15 dollars/heure : La prise de Los Angeles
 Victoire retentissante cette semaine, aux États-Unis, du mouvement pour une hausse du salaire minimum à 15$ de l’heure. Mercredi, le conseil municipal de Los Angeles a voté (14 contre 1) pour atteindre progressivement ce niveau d’ici 2020. On estime que 700 000 salarié∙e∙s bénéficieront de cette hausse.

Est-ce la note socio-économique sur le « salaire viable » publiée par l’IRIS qui a ainsi soulevé le prolétariat californien? Eh bien non... Il existe un véritable mouvement populaire aux États-Unis qui remet en question le niveau du salaire minimum. Ce sont les « travailleuses et travailleurs du fast-food » qui ont fait entendre cette revendication les premiers en montrant l’insuffisance du salaire minimum pour garantir un niveau de vie décent. Dès 2013, ce mouvement en surprit plus d’un.e en s’organisant à l’échelle du pays, organisant même une grève dans les restaurants McDonald’s et Burger King de 60 villes.

Comme on pouvait le lire hier dans un éditorial du New York Times, ce mouvement a trouvé sur son chemin les adversaires habituels des hausses du salaire minimum, à commencer par le monde des affaires. En 2015, ces opposants ont servi aux travailleuses (elles sont majoritairement des femmes) les mêmes arguments qu’on leur sert depuis 1938, soit depuis l’établissement d’un salaire minimum fédéral. Selon eux, les entreprises devront licencier des employé∙e∙s, les commerces vont fermer ou vont déménager, etc. L’expérience montre plutôt que les entreprises y gagnent en réduisant la rotation du personnel et en augmentant la productivité.

Toujours selon le New York Times, l’une des façons d’absorber une hausse du salaire minimum est de tout simplement... moins rémunérer les cadres et les actionnaires.

Voilà qui a le mérite de ramener l’enjeu de la croissance des inégalités, qui est, avec les changements climatiques, certainement le phénomène socio-économique le plus instructif de l’époque à laquelle nous vivons. Depuis l’avènement du néolibéralisme il y a une trentaine d’années, les riches ont pris le dessus dans la lutte des classes dont parle le richissime investisseur Warren Buffet, qui détient l’une des trois plus grandes fortunes du monde. D’ailleurs, un rapport de l’OCDE sortait hier, et affirmait sur le problème de l’accroissement des inégalités étaient particulièrement criant aux Etats-Unis où «entre 2008 et 2013, le revenu moyen disponible par ménage des 10 % les plus riches a augmenté de 10,6 %, tandis que celui des 10 % les plus pauvres a reculé de 3,2 %[1]».

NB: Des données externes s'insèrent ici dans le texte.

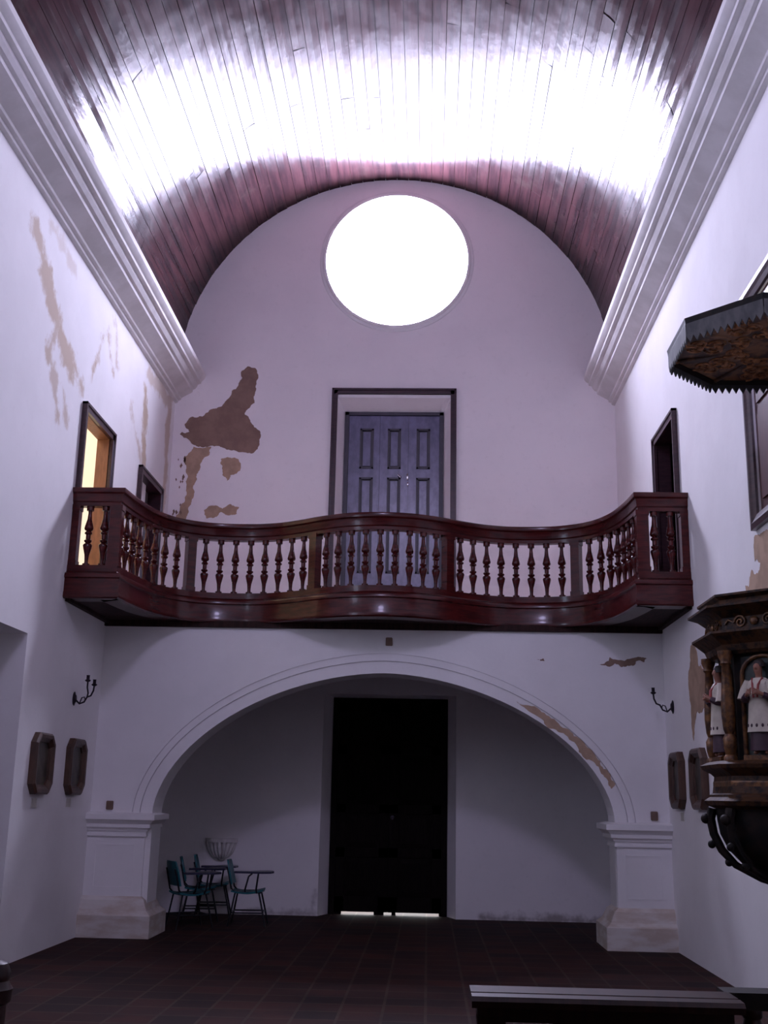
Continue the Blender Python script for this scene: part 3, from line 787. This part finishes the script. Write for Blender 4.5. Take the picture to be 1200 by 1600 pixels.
# ------------------------------------------------------------------ tablet-arm chairs
def make_chair():
    e = empty('tablet_chair')
    def shell(pts_fn, t, nu=8, nv=6):
        b = MB(); vs = []
        for side in (0, 1):
            for i in range(nu + 1):
                for j in range(nv + 1): vs.append(pts_fn(i / nu, j / nv, side * t))
        n1 = (nu + 1) * (nv + 1); id_ = lambda s_, i, j: s_ * n1 + i * (nv + 1) + j
        fs = []
        for i in range(nu):
            for j in range(nv):
                fs += [(id_(0, i, j), id_(0, i, j + 1), id_(0, i + 1, j + 1), id_(0, i + 1, j)), (id_(1, i, j), id_(1, i + 1, j), id_(1, i + 1, j + 1), id_(1, i, j + 1))]
        for i in range(nu): fs += [(id_(0, i, 0), id_(0, i + 1, 0), id_(1, i + 1, 0), id_(1, i, 0)), (id_(0, i, nv), id_(1, i, nv), id_(1, i + 1, nv), id_(0, i + 1, nv))]
        for j in range(nv): fs += [(id_(0, 0, j), id_(1, 0, j), id_(1, 0, j + 1), id_(0, 0, j + 1)), (id_(0, nu, j), id_(0, nu, j + 1), id_(1, nu, j + 1), id_(1, nu, j))]
        return b.add(vs, fs)
    shell(lambda u, v, t: (-.20 + .40 * u, (-.20 + .40 * v) * (1 - .12 * u ** 3), .43 - .03 * math.sin(PI * u) - .015 * math.sin(PI * v) + .012 * u - t), .02).build('seat', M['teal'], e, 60)
    def back(u, v, t):
        wdt = .20 * (1 - .5 * max(0, u - .6) ** 2 / .16 * .5)
        return (-.20 - .07 * u - .02 * math.sin(PI * v) + t, (-1 + 2 * v) * wdt, .50 + .29 * u)
    shell(back, .018).build('backrest', M['teal'], e, 60)
    fr = MB()
    for s in (-1, 1):
        fr.tube([(.19, s * .17, .405), (-.15, s * .17, .40), (-.20, s * .17, .45), (-.24, s * .165, .62), (-.265, s * .15, .70)], .011)
    fr.tube([(.16, -.17, .40), (.16, .17, .40)], .010); fr.tube([(-.14, -.17, .40), (-.14, .17, .40)], .010)
    fr.build('seat_frame', M['metal_black'], e, 50)
    for (sx, sy) in ((1, 1), (1, -1), (-1, 1), (-1, -1)):
        lg_ = MB().tube([(.15 * sx, .165 * sy, .40), (.20 * sx + .01, .185 * sy, .16), (.235 * sx + .01, .20 * sy, .0)], .011)
        lg_.build('leg', M['metal_black'], e, 50)
    st = MB(); st.tube([(.20, -.185, .16), (.20, .185, .16)], .009); st.tube([(-.19, -.185, .16), (-.19, .185, .16)], .009)
    st.tube([(.20, .185, .16), (-.19, .185, .16)], .009); st.tube([(.20, -.185, .16), (-.19, -.185, .16)], .009)
    st.build('stretcher', M['metal_black'], e, 50)
    ts = MB(); ts.tube([(-.02, -.17, .40), (-.02, -.24, .44), (.02, -.25, .60), (.06, -.22, .635)], .011); ts.tube([(.12, -.17, .40), (.12, -.24, .45), (.14, -.24, .635)], .011)
    ts.build('tablet_support', M['metal_black'], e, 50)
    pts = [(-.16, -.30), (.20, -.32), (.30, -.27), (.33, -.15), (.31, -.02), (.26, .02), (.14, .02), (.08, -.06), (.02, -.16), (-.16, -.17)]
    o = MB().prism(pts, 'z', .64, .662).build('writing_tablet', M['tablet'], e)
    return e
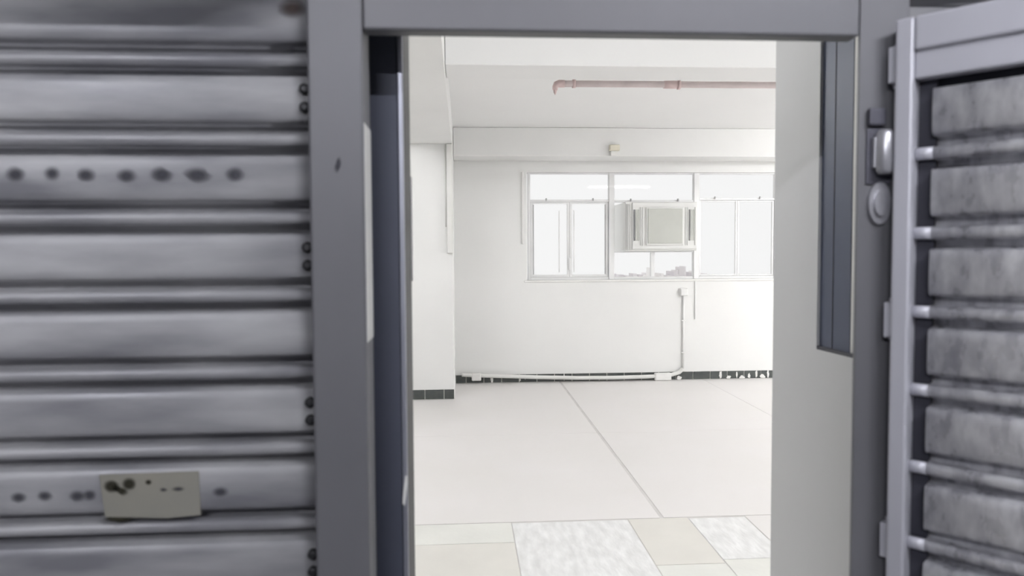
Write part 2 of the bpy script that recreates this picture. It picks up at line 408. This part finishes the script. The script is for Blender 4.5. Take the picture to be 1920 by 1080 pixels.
for x0 in (1.812, 1.836, 1.858, 2.408, 2.430, 2.454):
    acb('louvre_slot', x0, x0 + (.014 if x0 < 2 else .012), 6.634, 6.641, 1.51, 1.84, 'ac_slot' if x0 in (1.812, 2.408) else 'ac_panel', 0)
for x0 in (1.884, 1.905, 2.372, 2.392, 2.474):
    acb('louvre_blade', x0, x0 + .008, 6.630, 6.641, 1.46, 1.865, 'ac', .002, None, 1)
for k in range(3):
    acb('side_rib', 1.735 + k * .020, 1.742 + k * .020, 6.650, 6.661, RZ + .01, 1.90, 'alu_dark' if k == 0 else 'ac', .001, None, 1)

# ------------------------------------------------------------------ pipes, conduits, boxes
zp = 2.472
pipe = empty('sprinkler_pipe', (0.6, 3.6, zp)); tag(pipe, 'faded red sprinkler pipe running under the ceiling', 'pipe')
def ploc(o): o.location = (-0.6, -3.6, -zp); return o
ploc(new_obj('pipe_run', tube_mesh('pipe_run', [(0.625, 3.6, zp), (5.9, 3.6, zp + .012)], 0.021, 16), MT['red'], pipe))
ploc(new_obj('elbow', tube_mesh('elbow', [(0.66, 3.6, zp), (0.625, 3.6, zp), (0.608, 3.6, zp - .006), (0.600, 3.6, zp - .022), (0.599, 3.6, zp - .04)], [.024, .025, .023, .019, .017], 14), MT['red_dark'], pipe))
ploc(new_obj('sprinkler_drop', tube_mesh('sprinkler_drop', [(0.599, 3.6, zp - .036), (0.599, 3.6, zp - .055), (0.599, 3.6, zp - .070)], [.011, .010, .003], 10), MT['red_dark'], pipe))
for xx in (1.375,):
    ploc(new_obj('coupling', tube_mesh('coupling', [(xx - .07, 3.6, zp), (xx, 3.6, zp), (xx + .02, 3.6, zp)], [.025, .026, .025], 16), MT['red_dark'], pipe))
    ploc(new_obj('coupling_rim', tube_mesh('coupling_rim', [(xx + .02, 3.6, zp), (xx + .036, 3.6, zp)], .031, 16), MT['red_dark'], pipe))
for xx in (0.72, 2.1, 3.6, 5.1):
    h = new_obj('hanger', tube_mesh('hanger', [(xx, 3.6, zp + .015), (xx, 3.6, ZC)], .005, 8), MT['red'], pipe); ploc(h)
    ploc(new_obj('hanger_ring', tube_mesh('hanger_ring', [(xx - .010, 3.6, zp), (xx + .010, 3.6, zp)], .027, 16), MT['red_dark'], pipe))

jb = empty('junction_box', (1.54, 6.349, 2.42)); tag(jb, 'small cream junction box on the beam above the middle window', 'junction box')
box('box_body', -.052, .052, -.05, 0, -.005, .055, MT['cream'], jb, .006)
box('box_lid', -.046, .046, -.056, -.05, .000, .050, MT['cream'], jb, .003, 1)
box('box_spout', -.035, .03, -.034, 0, -.055, -.005, MT['pvc'], jb, .004, 1)

tk = empty('cable_trunking', (-0.115, 5.86, 1.389)); tag(tk, 'white cable trunking running down the right edge of the column', 'cable trunking')
box('trunking_body', -.032, .026, .002, .0395, 0, 1.027, MT['pvc'], tk, .003, 1)
box('trunking_lid', -.026, .020, -.006, .002, .004, 1.023, MT['pvc'], tk, .002, 1)
tube_c = new_obj('trunking_pipe', tube_mesh('trunking_pipe', [(-.04, .03, .25), (-.04, .03, 1.02)], .006, 8), MT['pvc'], tk)

cd2 = empty('wall_conduit', (2.385, 6.735, 0.09)); tag(cd2, 'white conduit rising to a small socket box under the air conditioner', 'conduit')
new_obj('conduit_pipe', tube_mesh('conduit_pipe', [(0, .003, 0.0), (0, .003, .83)], .011, 12), MT['plaster'], cd2)
box('socket_box', -.042, .042, -.022, .0145, .825, .905, MT['plaster'], cd2, .006)
box('box_cover', -.036, .036, -.027, -.022, .831, .899, MT['plaster'], cd2, .003, 1)
for zz in (.2, .55):
    box('pipe_clip', -.020, .020, -.010, .0145, zz, zz + .014, MT['plaster'], cd2, .002, 1)
cd3 = empty('wall_cable', (2.515, 6.743, 0.66)); tag(cd3, 'thin white cable dropping down the wall below the window upright', 'cable')
new_obj('cable_run', tube_mesh('cable_run', [(0, 0, 0), (.001, 0, .2), (0, 0, .41)], .006, 8), MT['plaster'], cd3)

hs = empty('drain_hose', (1.2, 6.70, 0.0)); tag(hs, 'pale sagging drain hose running low along the far wall skirting', 'hose')
pts = [(-0.02, .098), (0.10, .090), (0.4, .076), (0.8, .058), (1.2, .045), (1.6, .040), (1.95, .044), (2.12, .050), (2.25, .062), (2.33, .085), (2.372, .125)]
fine = []
for i in range(len(pts) - 1):
    for k in range(5):
        t = k / 5; fine.append((pts[i][0] * (1 - t) + pts[i + 1][0] * t - 1.2, 0, pts[i][1] * (1 - t) + pts[i + 1][1] * t))
fine.append((pts[-1][0] - 1.2, 0, pts[-1][1]))
new_obj('hose', tube_mesh('hose', fine, .021, 14), MT['pvc'], hs)
for x in (0.135, 2.15):
    z = .082 if x < 1 else .052
    box('hose_bracket', x - 1.2 - (.05 if x < 1 else .09), x - 1.2 + (.05 if x < 1 else .09), -.026, .036, z - .05, z + .03, MT['paint'], hs, .012, 3)

# ------------------------------------------------------------------ roller shutter (slats, one object each)
PER = 0.123; ZF = 1.554           # pitch and top edge of one slat face
def slat_profile():
    P = [(-.035, .0030), (-.030, .0008), (-.004, -.001), (-.0005, -.004), (.0015, -.016), (.0022, -.036), (.0018, -.056), (.0004, -.0665), (-.003, -.0705), (-.010, -.0725), (-.034, -.0740), (-.035, -.087)]
    cz, r = -.0985, .0098
    for a in range(100, -101, -25):
        aa = math.radians(a)
        P.append((-.0130 + r * math.cos(aa), cz + r * math.sin(aa)))
    P += [(-.034, -.1095), (-.035, -.1195)]
    P = [(-y, z) for y, z in P]           # front is -y
    back = [(y + .003, z) for y, z in reversed(P)]
    return P + back
PROF = slat_profile()
shut = empty('roller_shutter', (-0.9, 0.0, 0.0)); tag(shut, 'grey galvanised roller shutter of horizontal ribbed slats beside the doorway', 'roller shutter')
SY0 = 0.0
def slat_run(x0, x1, ks, parent, m, ox=0.0):
    me = profile_x('slat', PROF, x0 - ox, x1 - ox); me.materials.append(MT[m])
    out = {}
    for k in ks:
        o = new_obj('slat', me, None, parent, (0, 0, ZF + k * PER)); out[k] = o
    return out
left = slat_run(-2.3, -0.231, range(-12, 7), shut, 'galv', -0.9)
slat_run(0.722, 2.4, range(-12, 7), shut, 'galv', -0.9)
slat_run(-0.231, 0.722, range(3, 7), shut, 'galv', -0.9)

# added box out of view, shades the top slats of the closed shutter
box('shade_box', -2.3 + .9, -0.16 + .9, -.22, -.04, 1.87, 2.26, MT['post'], shut, .008)

# end bolts, pairs on every other slat
bolt_me = tube_mesh('end_bolt', [(0, 0, 0), (0, -.007, 0), (0, -.010, 0)], [.0085, .0085, .004], 10); bolt_me.materials.append(MT['rivet'])
for k in (3, 1, -1, -3, -5):
    for dz in (-.022, -.050):
        new_obj('end_bolt', bolt_me, None, left[k], (-0.2435 + .9, -.001, dz))
# faded stencil marks
def blob(name, parent, x, z, wd, h, y, m, tilt=0.0, n=14, jag=.22, th=.0008):
    pts = []
    for i in range(n):
        a = 2 * PI * i / n; r = 1 + random.uniform(-jag, jag)
        px, pz = wd / 2 * r * math.cos(a), h / 2 * r * math.sin(a)
        pts.append((x + px * math.cos(tilt) + pz * math.sin(tilt), z - px * math.sin(tilt) + pz * math.cos(tilt)))
    return new_obj(name, prism_mesh(name, pts, y - th, y + .002, 'y'), MT[m], parent)
for x, wd in ((-.683, .028), (-.627, .026), (-.576, .028), (-.516, .030), (-.464, .038), (-.410, .040), (-.352, .026)):
    blob('faded_mark', left[0], x + .9, -.031, wd * 1.25, .024, -.0027, 'mark', .35)
for x, wd in ((-.696, .018), (-.655, .016), (-.606, .018), (-.587, .016), (-.387, .018)):
    blob('faded_mark', left[-4], x + .9, 1.022 - (ZF - 4 * PER), wd * 1.5, .019, -.0026, 'mark', .2)
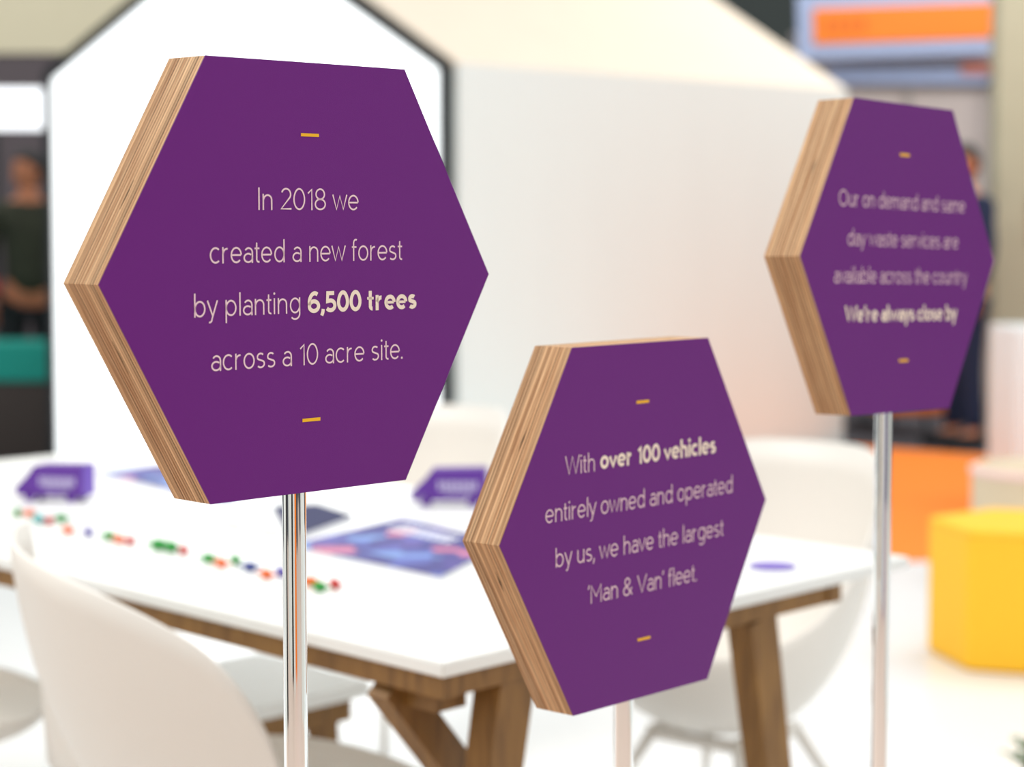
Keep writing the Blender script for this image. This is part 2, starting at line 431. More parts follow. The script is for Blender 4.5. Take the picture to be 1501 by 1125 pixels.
# ------------------------------------------------------------------ poufs
def pouf(center, s, h, a0, m, seam, name, label):
    t = thing(name, label, 'pouf', (center[0], center[1], 0.002), a0)
    pts = [(s * math.cos(R(60 * k)), s * math.sin(R(60 * k))) for k in range(6)]
    bm = bmesh.new(); add_prism(bm, pts, 0.0, h)
    bmesh.ops.bevel(bm, geom=list(bm.edges), offset=0.02, segments=3, affect='EDGES', profile=0.6)
    obj('upholstered_body', bm, m, t, smooth=False)
    bm = bmesh.new(); q = [(p[0] * 0.99, p[1] * 0.99, h - 0.018) for p in pts]; q.append(q[0])
    for a, b in zip(q, q[1:]): add_tube(bm, [a, b], 0.004, 6)
    obj('piping', bm, seam, t)
    return t
# hexagon vertex at (1.27,6.1), neighbour at (1.32,5.79)
P1 = Vector((1.268, 6.10)); ang = R(-80); s6 = 0.31
P2 = P1 + Vector((math.cos(ang), math.sin(ang))) * s6
d12 = (P2 - P1).normalized(); ctr = (P1 + P2) / 2 + Vector((-d12.y, d12.x)) * s6 * math.sqrt(3) / 2
a0 = math.atan2(P1.y - ctr.y, P1.x - ctr.x)
pouf(ctr, s6, 0.415, a0, M['pouf_yellow'], M['seam'], 'hexagonal_pouf', 'yellow hexagonal pouf on the white floor at the right edge')
t = thing('round_pouf', 'low round beige pouf with pale pink edge behind the yellow hexagonal pouf', 'pouf', (1.965, 7.35, 0.0))
bm = bmesh.new(); lathe(bm, [(0, 0), (0.24, 0), (0.27, 0.03), (0.275, 0.40), (0.25, 0.44), (0, 0.445)], 32); obj('upholstered_body', bm, M['beige_cloth'], t, smooth=True)
bm = bmesh.new(); q = [(0.27 * math.cos(2 * PI * k / 32), 0.27 * math.sin(2 * PI * k / 32), 0.415) for k in range(33)]
add_tube(bm, q, 0.014, 8, False); obj('piping', bm, M['pink_pale'], t, smooth=True)

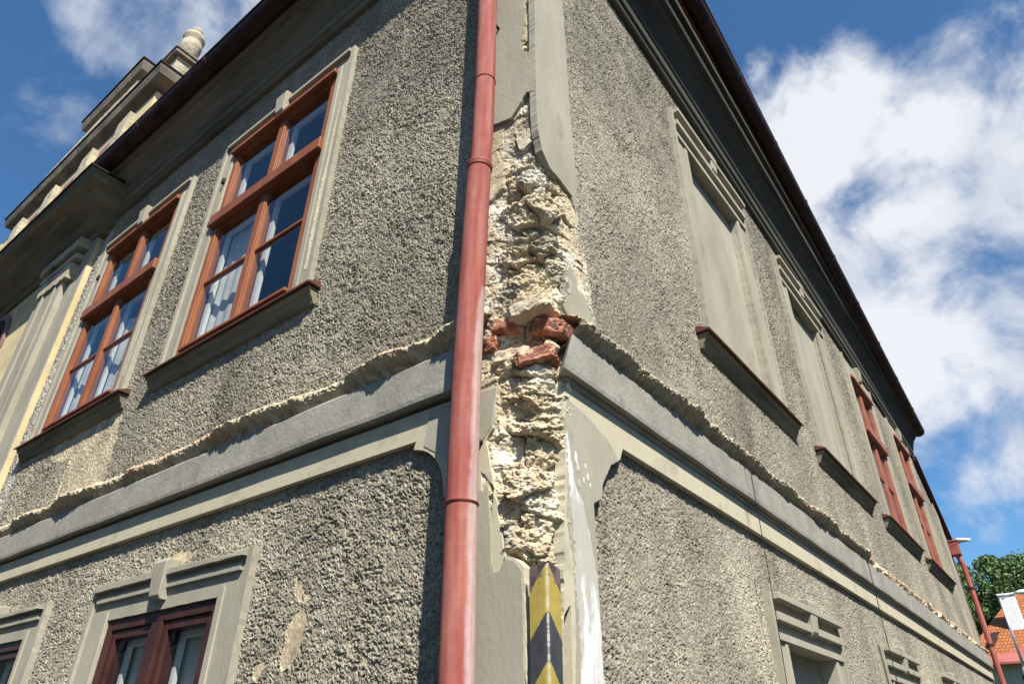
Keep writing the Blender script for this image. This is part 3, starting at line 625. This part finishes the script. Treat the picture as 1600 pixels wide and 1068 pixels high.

Le mouvement pour un salaire minimum à 15$ de l’heure donne ainsi un nouveau souffle à la critique populaire des inégalités de richesse comme l’avait fait avant lui en 2011 l’étonnant mouvement des « 99% » et de Occupy Wall Street. Avant de gagner Los Angeles, les travailleuses et les travailleurs ont d’ailleurs conquis Seattle et San Francisco. Cette vague revendicatrice se déplace maintenant vers l’est du pays et plusieurs villes, dont New York, pourraient emboiter le pas.

Et pourrait-il ensuite monter plus au Nord, ce mouvement ? Des syndicats en Colombie-Britannique portent désormais cette revendication qui a aussi été reprise par le NPD l’année dernière. Ce parti propose de rétablir un salaire minimum fédéral qui serait fixé à 15$/h. Ce mécanisme avait été aboli en 1996 par le gouvernement de Jean Chrétien.

Une hausse du salaire minimum ne règle pas tout. Ne serait-ce que parce que ce « minimum » devrait toujours être un minimum « viable », comme l’ont expliqué les chercheurs de l’IRIS Minh Nguyen et Philippe Hurteau. Mais la forme que prend le débat actuellement sur le salaire minimum aux États-Unis permet d’illustrer efficacement le rapport de force qui détermine, du moins partiellement, la distribution de la richesse dans une société.